German cabinet paves way for minimum wage for postal workers

German Chancellor Angela Merkel’s Cabinet agreed on legislation that paves the way for basic rates of pay for postal workers, a move that extends the industries covered by statutory pay levels without introducing a national minimum wage.

The bill is a precondition for agreement between the postal employers’ association and the Ver.di labor union on a basic rate of pay for people who deliver, sort and collect letters. The deal excludes workers delivering packages, newspapers, magazine or books unless they also carry letters.

The regulation became necessary because Deutsche Post AG, Europe’s largest postal service, loses its letter-delivery monopoly at the end of this year, yet other European countries aren’t immediately following suit, Labor Minister Franz Muentefering told reporters in Berlin today.

“This isn’t a crazy, romantic idea,” Muentefering said of establishing minimum rates of pay. “It is indispensable in a society with a low-wage sector which can’t be organized by unions and employers. We have to establish a base.”

A statutory minimum wage may be good news for Deutsche Post, which has forecast that domestic competition will trim earnings at its mail division by as much as 20 percent by 2009. The minimum wage regulation would also apply to competitors such as Pin AG.

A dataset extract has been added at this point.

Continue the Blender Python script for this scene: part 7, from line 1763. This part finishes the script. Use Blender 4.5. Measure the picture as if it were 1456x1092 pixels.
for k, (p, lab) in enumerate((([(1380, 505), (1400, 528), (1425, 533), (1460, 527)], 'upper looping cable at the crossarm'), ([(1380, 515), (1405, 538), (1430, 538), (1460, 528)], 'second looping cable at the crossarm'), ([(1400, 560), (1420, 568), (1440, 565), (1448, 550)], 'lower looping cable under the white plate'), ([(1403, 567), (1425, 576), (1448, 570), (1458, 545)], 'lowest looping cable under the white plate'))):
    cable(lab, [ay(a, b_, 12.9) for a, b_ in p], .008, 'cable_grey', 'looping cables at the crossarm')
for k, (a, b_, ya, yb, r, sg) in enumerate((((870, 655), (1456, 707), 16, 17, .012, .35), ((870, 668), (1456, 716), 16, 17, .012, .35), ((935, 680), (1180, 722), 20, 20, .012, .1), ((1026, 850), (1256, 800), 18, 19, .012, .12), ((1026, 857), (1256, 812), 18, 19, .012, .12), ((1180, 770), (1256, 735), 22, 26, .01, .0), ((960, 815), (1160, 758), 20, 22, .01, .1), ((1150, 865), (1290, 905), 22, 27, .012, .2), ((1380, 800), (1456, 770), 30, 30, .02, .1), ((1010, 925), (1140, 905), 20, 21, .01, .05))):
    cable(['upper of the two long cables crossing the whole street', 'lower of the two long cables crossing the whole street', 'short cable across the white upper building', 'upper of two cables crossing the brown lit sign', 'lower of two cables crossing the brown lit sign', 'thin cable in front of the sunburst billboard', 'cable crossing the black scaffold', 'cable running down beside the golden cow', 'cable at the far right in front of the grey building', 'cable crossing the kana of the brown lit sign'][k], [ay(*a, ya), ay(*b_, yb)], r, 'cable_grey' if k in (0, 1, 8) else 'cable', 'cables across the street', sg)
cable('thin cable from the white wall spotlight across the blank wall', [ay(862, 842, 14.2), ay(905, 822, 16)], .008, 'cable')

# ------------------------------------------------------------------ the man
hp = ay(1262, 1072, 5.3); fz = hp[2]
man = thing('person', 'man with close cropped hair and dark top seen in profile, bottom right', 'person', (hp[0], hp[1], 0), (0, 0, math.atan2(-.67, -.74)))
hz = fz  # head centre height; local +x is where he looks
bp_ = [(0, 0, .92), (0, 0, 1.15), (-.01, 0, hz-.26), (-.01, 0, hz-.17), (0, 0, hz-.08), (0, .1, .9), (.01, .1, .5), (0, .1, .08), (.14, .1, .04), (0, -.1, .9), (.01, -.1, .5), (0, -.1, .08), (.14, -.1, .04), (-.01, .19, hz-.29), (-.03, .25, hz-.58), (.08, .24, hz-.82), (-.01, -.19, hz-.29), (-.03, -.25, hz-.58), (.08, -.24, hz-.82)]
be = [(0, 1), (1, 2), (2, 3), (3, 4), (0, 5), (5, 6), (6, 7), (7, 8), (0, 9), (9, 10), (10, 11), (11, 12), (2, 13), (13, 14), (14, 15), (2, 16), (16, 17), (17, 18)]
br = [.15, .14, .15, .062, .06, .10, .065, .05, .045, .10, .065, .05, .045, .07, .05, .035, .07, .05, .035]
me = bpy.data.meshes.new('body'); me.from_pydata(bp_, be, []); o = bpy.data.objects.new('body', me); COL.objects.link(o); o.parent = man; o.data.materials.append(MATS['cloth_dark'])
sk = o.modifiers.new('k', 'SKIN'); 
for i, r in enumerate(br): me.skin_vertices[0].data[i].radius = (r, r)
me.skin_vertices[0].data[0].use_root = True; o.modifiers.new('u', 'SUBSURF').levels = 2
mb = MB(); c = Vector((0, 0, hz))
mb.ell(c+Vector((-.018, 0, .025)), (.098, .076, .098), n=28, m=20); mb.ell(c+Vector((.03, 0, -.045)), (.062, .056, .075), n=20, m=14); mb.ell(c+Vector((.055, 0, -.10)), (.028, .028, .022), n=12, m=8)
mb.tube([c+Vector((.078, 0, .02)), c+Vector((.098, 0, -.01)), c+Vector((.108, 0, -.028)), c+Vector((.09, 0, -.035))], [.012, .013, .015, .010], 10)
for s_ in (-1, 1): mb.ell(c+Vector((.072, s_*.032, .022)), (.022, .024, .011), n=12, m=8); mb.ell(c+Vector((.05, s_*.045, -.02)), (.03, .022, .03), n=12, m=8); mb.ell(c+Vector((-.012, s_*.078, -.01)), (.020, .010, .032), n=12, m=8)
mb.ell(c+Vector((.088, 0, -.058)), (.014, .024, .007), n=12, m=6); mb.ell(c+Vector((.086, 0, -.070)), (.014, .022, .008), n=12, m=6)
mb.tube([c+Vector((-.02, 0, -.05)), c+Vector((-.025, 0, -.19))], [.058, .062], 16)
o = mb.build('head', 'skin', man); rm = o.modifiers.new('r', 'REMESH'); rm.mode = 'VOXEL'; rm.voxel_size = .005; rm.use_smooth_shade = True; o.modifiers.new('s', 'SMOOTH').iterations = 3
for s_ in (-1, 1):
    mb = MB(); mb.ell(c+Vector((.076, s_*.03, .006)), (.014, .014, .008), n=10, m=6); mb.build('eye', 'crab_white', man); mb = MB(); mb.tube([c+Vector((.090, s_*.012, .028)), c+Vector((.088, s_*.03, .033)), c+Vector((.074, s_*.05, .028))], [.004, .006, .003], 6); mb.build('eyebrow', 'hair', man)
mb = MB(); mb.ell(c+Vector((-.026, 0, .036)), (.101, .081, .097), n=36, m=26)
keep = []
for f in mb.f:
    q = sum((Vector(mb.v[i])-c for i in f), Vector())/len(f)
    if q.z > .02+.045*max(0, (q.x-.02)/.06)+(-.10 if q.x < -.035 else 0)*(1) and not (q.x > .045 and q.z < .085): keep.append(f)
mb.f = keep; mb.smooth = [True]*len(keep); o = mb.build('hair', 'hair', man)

The government measures will also afford protection to postal workers employed by foreign companies allowed to operate in Germany from next year, because foreign firms might try to pay workers below the local wage level, Muentefering said.

Merkel’s coalition rejected labor union calls for a national minimum wage in June, instead agreeing to extend basic rates of pay to more industries. While Muentefering’s Social Democrats favor a minimum wage, Merkel’s Christian Democrats argue a national wage level would “destroy more jobs than it created,” Volker Kauder, the party’s parliamentary leader, said after the June agreement.

Minimum wages currently apply only to the building industry and to some cleaners. The government may extend minimum pay to between 10 and 12 industries in April next year as they apply to make minimum wages binding. Security and temporary employment agencies are likely to be among them, Muentefering said today.